Die Geschichte spielt in der Zeit der Kreuzzüge. Zurzeit herrscht der Sultan, als Anführer der Muslime, über Jerusalem. Im Krieg zwischen den Christen und den Muslimen ging gerade ein Waffenstillstand zu Ende, und die christlichen Tempelritter griffen sofort wieder an, obwohl der Sultan den Waffenstillstand gerne verlängert hätte. Wie man sieht, gibt es große Spannungen zwischen den beiden Religionen, die in der Geschichte einen großen Konflikt auslösen.
Die Aufklärung behauptet, dass keine Religion die absolute Wahrheit besitzt und dass alle Religionen nur Interpretationen der natürlichen Religion – also derjenigen, die korrekt ist – darstellen, damit die Menschen die natürliche Religion verstehen können. Nach der Aufklärung sind also alle Religionen gleich falsch und gleich richtig. Dadurch lösen sich aufgeklärte Personen von der strikten Trennung der Religionen und sehen den Menschen im Vordergrund. Die christlichen Fundamentalisten sehen das Gegenteil. Sie denken, ihre Religion sei richtig und alle anderen seien falsch. Außerdem stimme alles, was in der Bibel steht, ganz genau. Dadurch entsteht die Ansicht, dass ein Christ ein Christ und ein Jude ein Jude sein müsse. Dabei steht die Person an sich eher im Hintergrund.
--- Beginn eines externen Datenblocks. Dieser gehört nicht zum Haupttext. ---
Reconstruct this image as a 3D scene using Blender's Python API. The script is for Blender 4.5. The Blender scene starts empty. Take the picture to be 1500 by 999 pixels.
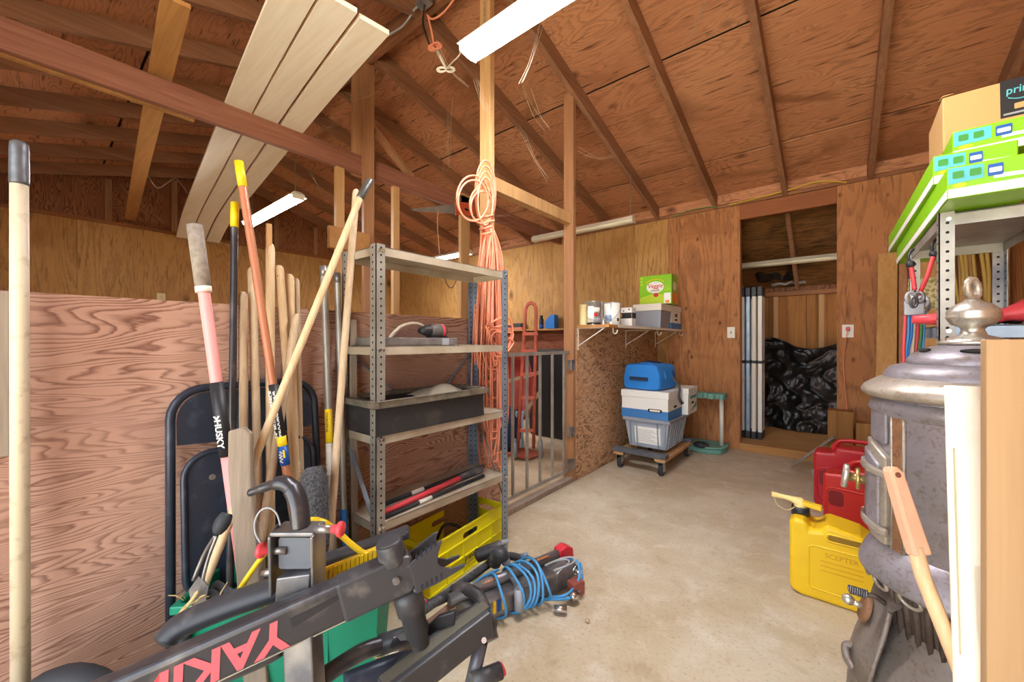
import bpy, bmesh, math, random
from mathutils import Vector, Matrix
random.seed(7)
V = Vector
# ---------------------------------------------------------------- camera, world, exposure
EYE = 1.12; F = 578.0; YAW = math.radians(39.5)
CS, SN = math.cos(YAW), math.sin(YAW)
scn = bpy.context.scene
col = scn.collection
cd = bpy.data.cameras.new('camera'); cam = bpy.data.objects.new('camera', cd); col.objects.link(cam)
cd.sensor_width = 36.0; cd.lens = 36.0 * F / 1500.0; cd.clip_start = 0.02
cam.location = (0, 0, EYE); cam.rotation_euler = (math.pi / 2, 0, YAW)
scn.camera = cam
w = bpy.data.worlds.new('world'); scn.world = w; w.use_nodes = True
w.node_tree.nodes['Background'].inputs[0].default_value = (0.80, 0.90, 1.0, 1)
w.node_tree.nodes['Background'].inputs[1].default_value = 3.1
sd = bpy.data.lights.new('sun', 'SUN'); sd.energy = 44.0; sd.color = (.93, .96, 1.0); sd.angle = .01
sun = bpy.data.objects.new('sun', sd); col.objects.link(sun); sun.rotation_euler = (math.radians(-28), math.radians(12), 0)   # high, from behind the building: lights the drive outside
scn.view_settings.view_transform = 'Standard'; scn.view_settings.look = 'None'
scn.view_settings.gamma = 1.0; scn.view_settings.use_curve_mapping = False
scn.view_settings.exposure = 0.98
scn.cycles.max_bounces = 8; scn.cycles.diffuse_bounces = 6; scn.cycles.caustics_reflective = False
scn.cycles.sample_clamp_indirect = 6.0
LAMP = 60.0
# ---------------------------------------------------------------- helpers
def P(u, v, dep=None, X=None, Y=None, Z=None):
    """a point of the place: the ray through (u, v) of the 1500x999 frame met with a depth or a world plane"""
    r = (u - 750.0) / F; q = (499.5 - v) / F
    kx, ky = CS * r - SN, SN * r + CS
    if X is not None: dep = X / kx
    elif Y is not None: dep = Y / ky
    elif Z is not None: dep = (Z - EYE) / q
    return V((dep * kx, dep * ky, EYE + dep * q))
def srgb(h):
    c = [int(h[i:i+2], 16) / 255 for i in (0, 2, 4)]
    return tuple(x / 12.92 if x <= .04045 else ((x + .055) / 1.055) ** 2.4 for x in c) + (1,)
class MB:
    def __init__(s, M=None): s.v = []; s.f = []; s.sm = []; s.M = M
    def add(s, vs, fs, smooth=False):
        b = len(s.v)
        s.v += [(s.M @ V(p)) if s.M else V(p) for p in vs]
        s.f += [tuple(i + b for i in f) for f in fs]; s.sm += [smooth] * len(fs)
        return s
    def box(s, x0, x1, y0, y1, z0, z1):
        vs = [(x, y, z) for z in (z0, z1) for y in (y0, y1) for x in (x0, x1)]
        return s.add(vs, [(0,2,3,1),(4,5,7,6),(0,1,5,4),(2,6,7,3),(0,4,6,2),(1,3,7,5)])
    def frust(s, x0, x1, y0, y1, z0, z1, t):
        """box whose bottom is inset by t"""
        vs = [(x0+t,y0+t,z0),(x1-t,y0+t,z0),(x0+t,y1-t,z0),(x1-t,y1-t,z0),(x0,y0,z1),(x1,y0,z1),(x0,y1,z1),(x1,y1,z1)]
        return s.add(vs, [(0,2,3,1),(4,5,7,6),(0,1,5,4),(2,6,7,3),(0,4,6,2),(1,3,7,5)])
    def beam(s, p0, p1, wd, h, up=(0, 0, 1)):
        p0, p1 = V(p0), V(p1); d = (p1 - p0).normalized(); sd = d.cross(V(up)).normalized(); u = sd.cross(d)
        vs = [p + sd * a * wd / 2 + u * b * h / 2 for p in (p0, p1) for b in (-1, 1) for a in (-1, 1)]
        return s.add(vs, [(0,2,3,1),(4,5,7,6),(0,1,5,4),(2,6,7,3),(0,4,6,2),(1,3,7,5)])
    def cyl(s, p0, p1, r0, r1=None, n=14):
        return s.tube([p0, p1], [r0, r0 if r1 is None else r1], n)
    def tube(s, pts, r, n=8, closed=False, flat=1.0):
        pts = [V(p) for p in pts]; m = len(pts)
        rs = r if isinstance(r, (list, tuple)) else [r] * m
        tg = []
        for i in range(m):
            a = pts[i-1] if (i or closed) else pts[i]; b = pts[(i+1) % m] if (i < m-1 or closed) else pts[i]
            t = b - a; tg.append(t.normalized() if t.length > 1e-9 else V((0,0,1)))
        nrm = tg[0].orthogonal().normalized() if abs(tg[0].z) > .9 else tg[0].cross(V((0,0,1))).normalized()
        vs = []
        for i in range(m):
            nrm = nrm - tg[i] * nrm.dot(tg[i])
            nrm = nrm.normalized() if nrm.length > 1e-6 else tg[i].orthogonal().normalized()
            bn = tg[i].cross(nrm)
            for k in range(n):
                a = 2 * math.pi * k / n
                vs.append(pts[i] + (nrm * math.cos(a) + bn * math.sin(a) * flat) * rs[i])
        fs = []
        for i in range(m if closed else m - 1):
            j = (i + 1) % m
            for k in range(n): fs.append((i*n+k, i*n+(k+1)%n, j*n+(k+1)%n, j*n+k))
        s.add(vs, fs, True)
        if not closed:
            s.add(vs[:n], [tuple(range(n))[::-1]]); s.add(vs[-n:], [tuple(range(n))])
        return s
    def lathe(s, prof, c=(0,0,0), n=32, a0=0, a1=2*math.pi, ex=None, ey=None, ez=None):
        """prof: (radius, height) pairs"""
        ex, ey, ez = V(ex or (1,0,0)), V(ey or (0,1,0)), V(ez or (0,0,1)); c = V(c)
        full = abs(a1 - a0 - 2*math.pi) < 1e-6; m = n if full else n + 1
        vs = []
        for r, z in prof:
            for k in range(m):
                a = a0 + (a1 - a0) * k / n
                vs.append(c + ex * math.cos(a) * r + ey * math.sin(a) * r + ez * z)
        fs = []
        for i in range(len(prof) - 1):
            for k in range(n):
                j = (k + 1) % m
                fs.append((i*m+k, i*m+j, (i+1)*m+j, (i+1)*m+k))
        return s.add(vs, fs, True)
    def prism(s, poly, o, ex, ey, d):
        """2-D polygon in the plane o + x ex + y ey, extruded by the vector d"""
        o, ex, ey, d = V(o), V(ex), V(ey), V(d); n = len(poly)
        a = [o + ex * x + ey * y for x, y in poly]; b = [p + d for p in a]
        return s.add(a + b, [tuple(range(n))[::-1], tuple(range(n, 2*n))] + [(i, (i+1)%n, n+(i+1)%n, n+i) for i in range(n)])
    def ball(s, c, r, n=14, m=9, sc=(1,1,1)):
        c = V(c); vs = []; fs = []
        for i in range(m + 1):
            t = math.pi * i / m
            for k in range(n):
                a = 2*math.pi*k/n
                vs.append(c + V((r*sc[0]*math.sin(t)*math.cos(a), r*sc[1]*math.sin(t)*math.sin(a), r*sc[2]*math.cos(t))))
        for i in range(m):
            for k in range(n): fs.append((i*n+k, (i+1)*n+k, (i+1)*n+(k+1)%n, i*n+(k+1)%n))
        return s.add(vs, fs, True)
    def grid(s, fn, nu, nv, smooth=True):
        vs = [fn(i / nu, j / nv) for j in range(nv + 1) for i in range(nu + 1)]
        fs = [(j*(nu+1)+i, j*(nu+1)+i+1, (j+1)*(nu+1)+i+1, (j+1)*(nu+1)+i) for j in range(nv) for i in range(nu)]
        return s.add(vs, fs, smooth)
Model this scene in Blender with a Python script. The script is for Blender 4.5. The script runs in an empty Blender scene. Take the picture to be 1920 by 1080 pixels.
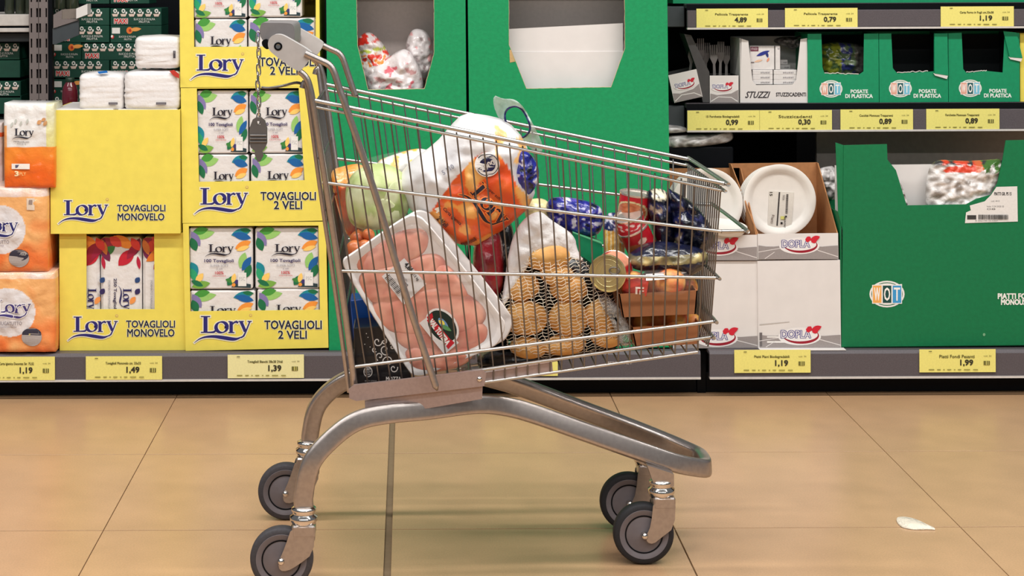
import bpy, math, random
from mathutils import Vector, Matrix, noise
from mathutils.geometry import tessellate_polygon
random.seed(7)
SC = bpy.context.scene
COL = SC.collection

# ------------------------------------------------------------------ camera, light, exposure
FOC, PX, PY, CAMZ, ROLL = 3400.0, 765.0, -52.0, 1.17, 0.0042
cam_data = bpy.data.cameras.new('camera')
cam = bpy.data.objects.new('camera', cam_data); COL.objects.link(cam)
cam_data.sensor_width = 36.0
cam_data.lens = FOC / 1920.0 * 36.0
cam_data.shift_x = (960 - PX) / 1920.0
cam_data.shift_y = (PY - 540) / 1920.0
cam_data.clip_end = 60
cam.location = (0, 0, CAMZ)
cam.rotation_euler = (math.pi / 2, ROLL, 0)
SC.camera = cam

world = bpy.data.worlds.new('world'); SC.world = world
world.use_nodes = True
wb = world.node_tree.nodes['Background']
wb.inputs[0].default_value = (0.90, 0.95, 1.0, 1); wb.inputs[1].default_value = 0.17

def ceiling_row(y, power, x=0.3):
    d = bpy.data.lights.new('ceiling_lamp', 'AREA'); d.shape = 'RECTANGLE'
    d.size = 7.0; d.size_y = 0.18; d.energy = power; d.color = (1.0, 0.975, 0.94)
    o = bpy.data.objects.new('ceiling_lamp', d); COL.objects.link(o)
    o.location = (x, y, 3.3)
ceiling_row(3.35, 185)
ceiling_row(1.2, 118)
ceiling_row(-1.4, 150)

SC.view_settings.view_transform = 'Standard'
SC.view_settings.look = 'None'
SC.view_settings.exposure = 0.0
SC.view_settings.gamma = 1.0
SC.view_settings.use_curve_mapping = False

# ------------------------------------------------------------------ helpers
def at(px, py, Z):
    u, v = px - PX, py - PY
    u, v = u - ROLL * v, v + ROLL * u
    return Vector((u * Z / FOC, Z, CAMZ - v * Z / FOC))

def lin(c):
    c = c / 255.0
    return c / 12.92 if c <= 0.04045 else ((c + 0.055) / 1.055) ** 2.4
def rgb(c): return (lin(c[0]), lin(c[1]), lin(c[2]), 1.0)

MATS = {}
def mat(name, color, rough=0.6, metal=0.0, var=0.05, scale=60.0, bump=0.0, bscale=None, spec=0.4, coat=0.0, alpha=1.0, color2=None, trans=0.0):
    if name in MATS: return MATS[name]
    m = bpy.data.materials.new(name); m.use_nodes = True
    nt = m.node_tree; b = nt.nodes['Principled BSDF']
    b.inputs['Roughness'].default_value = rough
    b.inputs['Metallic'].default_value = metal
    b.inputs['Specular IOR Level'].default_value = spec
    b.inputs['Coat Weight'].default_value = coat
    b.inputs['Coat Roughness'].default_value = 0.12
    b.inputs['Alpha'].default_value = alpha
    b.inputs['Transmission Weight'].default_value = trans
    tc = nt.nodes.new('ShaderNodeTexCoord')
    nz = nt.nodes.new('ShaderNodeTexNoise'); nz.inputs['Scale'].default_value = scale; nz.inputs['Detail'].default_value = 3
    nt.links.new(tc.outputs['Object'], nz.inputs['Vector'])
    rp = nt.nodes.new('ShaderNodeValToRGB')
    c = rgb(color)
    if color2 is None:
        rp.color_ramp.elements[0].color = tuple(max(0, x * (1 - var)) for x in c[:3]) + (1,)
        rp.color_ramp.elements[1].color = tuple(min(1, x * (1 + var)) for x in c[:3]) + (1,)
    else:
        rp.color_ramp.elements[0].color = c; rp.color_ramp.elements[1].color = rgb(color2)
    rp.color_ramp.elements[0].position = 0.35; rp.color_ramp.elements[1].position = 0.65
    nt.links.new(nz.outputs['Fac'], rp.inputs['Fac'])
    nt.links.new(rp.outputs['Color'], b.inputs['Base Color'])
    if bump > 0:
        n2 = nt.nodes.new('ShaderNodeTexNoise'); n2.inputs['Scale'].default_value = bscale or scale
        n2.inputs['Detail'].default_value = 4
        nt.links.new(tc.outputs['Object'], n2.inputs['Vector'])
        bp = nt.nodes.new('ShaderNodeBump'); bp.inputs['Strength'].default_value = bump; bp.inputs['Distance'].default_value = 0.01
        nt.links.new(n2.outputs['Fac'], bp.inputs['Height']); nt.links.new(bp.outputs['Normal'], b.inputs['Normal'])
    MATS[name] = m
    return m

def ink(c, rough=0.5):
    return mat('ink_%d_%d_%d_%d' % (c[0], c[1], c[2], int(rough * 100)), c, rough, var=0.03, scale=200)

def vmat(name, rough=0.3, bump=0.0, bscale=40, coat=0.0, alpha=1.0, spec=0.5):
    """printed plastic: colour comes from the print stored on the mesh"""
    if name in MATS: return MATS[name]
    m = bpy.data.materials.new(name); m.use_nodes = True
    nt = m.node_tree; b = nt.nodes['Principled BSDF']
    a = nt.nodes.new('ShaderNodeAttribute'); a.attribute_name = 'print_colour'
    nt.links.new(a.outputs['Color'], b.inputs['Base Color'])
    b.inputs['Roughness'].default_value = rough; b.inputs['Coat Weight'].default_value = coat
    b.inputs['Alpha'].default_value = alpha; b.inputs['Specular IOR Level'].default_value = spec
    b.inputs['Coat Roughness'].default_value = 0.1
    if bump > 0:
        tc = nt.nodes.new('ShaderNodeTexCoord')
        n2 = nt.nodes.new('ShaderNodeTexNoise'); n2.inputs['Scale'].default_value = bscale; n2.inputs['Detail'].default_value = 4
        nt.links.new(tc.outputs['Object'], n2.inputs['Vector'])
        bp = nt.nodes.new('ShaderNodeBump'); bp.inputs['Strength'].default_value = bump; bp.inputs['Distance'].default_value = 0.01
        nt.links.new(n2.outputs['Fac'], bp.inputs['Height']); nt.links.new(bp.outputs['Normal'], b.inputs['Normal'])
    MATS[name] = m
    return m

def tag(o, label=None, cat=None, group=None, kind=None):
    if label: o['label'] = label
    if cat: o['category'] = cat
    if group: o['group'] = group
    if kind: o['kind'] = kind
    return o

def empty(name, loc, label=None, cat=None, group=None, rot=(0, 0, 0), kind=None):
    o = bpy.data.objects.new(name, None); COL.objects.link(o)
    o.empty_display_size = 0.05
    o.location = loc; o.rotation_euler = rot
    return tag(o, label, cat, group, kind)

def link_mesh(name, me, parent=None, loc=(0, 0, 0)):
    o = bpy.data.objects.new(name, me); COL.objects.link(o)
    o.parent = parent; o.location = loc
    return o

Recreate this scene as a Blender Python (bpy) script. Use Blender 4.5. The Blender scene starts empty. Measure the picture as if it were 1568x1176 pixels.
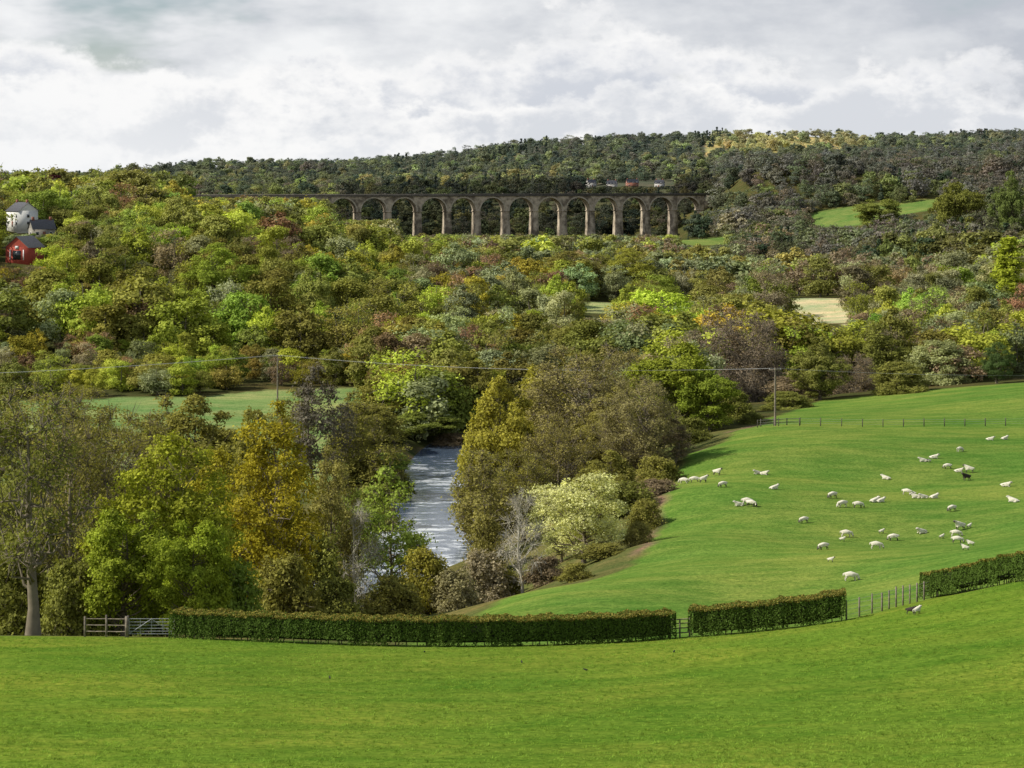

Lessing präsentiert mit dem Werk Nathan der Weise einen möglichen Lösungsansatz für die vielen religiösen Konflikte, die mit den Kreuzzügen einhergingen: den aufklärerischen Ansatz. Doch dadurch entsteht ein weiterer Konflikt: Fundamentalismus gegen Aufklärung.
In vielen westlichen Ländern sind die religiösen Konflikte durch die Glaubensfreiheit oberflächlich gelöst. Die Glaubensfreiheit führt die aufklärerische Toleranz zwischen den Religionen auf politischer Ebene ein. Dadurch sind die Konflikte auf politischer Ebene scheinbar gelöst, denn durch diese Toleranz sollten sich die zwischenreligiösen Konflikte theoretisch beheben. Leider stimmt das so nicht. Wenn man genauer hinsieht und vor allem auch in andere Teile der Welt blickt, wird schnell deutlich, dass sie überhaupt nicht gelöst sind. In vielen Ländern, in denen politische Glaubensfreiheit herrscht, gibt es in der Gesellschaft dennoch Ablehnung gegenüber einer oder mehreren Religionen. Andererseits gibt es viele Staaten, die offiziell immer noch nur einer Religion angehören, was zu religiösen Konflikten führt. Ein Extrembeispiel ist Jerusalem. Derzeit führt der jüdische Staat Israel Krieg gegen die muslimische Terrororganisation Hamas. Seit der Gründung des Staates Israel wurden die Palästinenser, die schon vor Israels Gründung in dieser Region ansässig waren, militärisch immer weiter in den Gazastreifen gedrängt. Das ging so weit, dass sich die Hamas anstelle des palästinensischen Volkes begann zu wehren. Seitdem herrscht Krieg in der Region. Doch wie auch viele andere religiöse Konflikte wäre auch dieser deutlich einfacher zu lösen, wenn zwischen den Religionen mehr gegenseitige Toleranz herrschen würde. Genau diese aufklärerische Toleranz, die Lessing schon in Nathan der Weise präsentiert hat.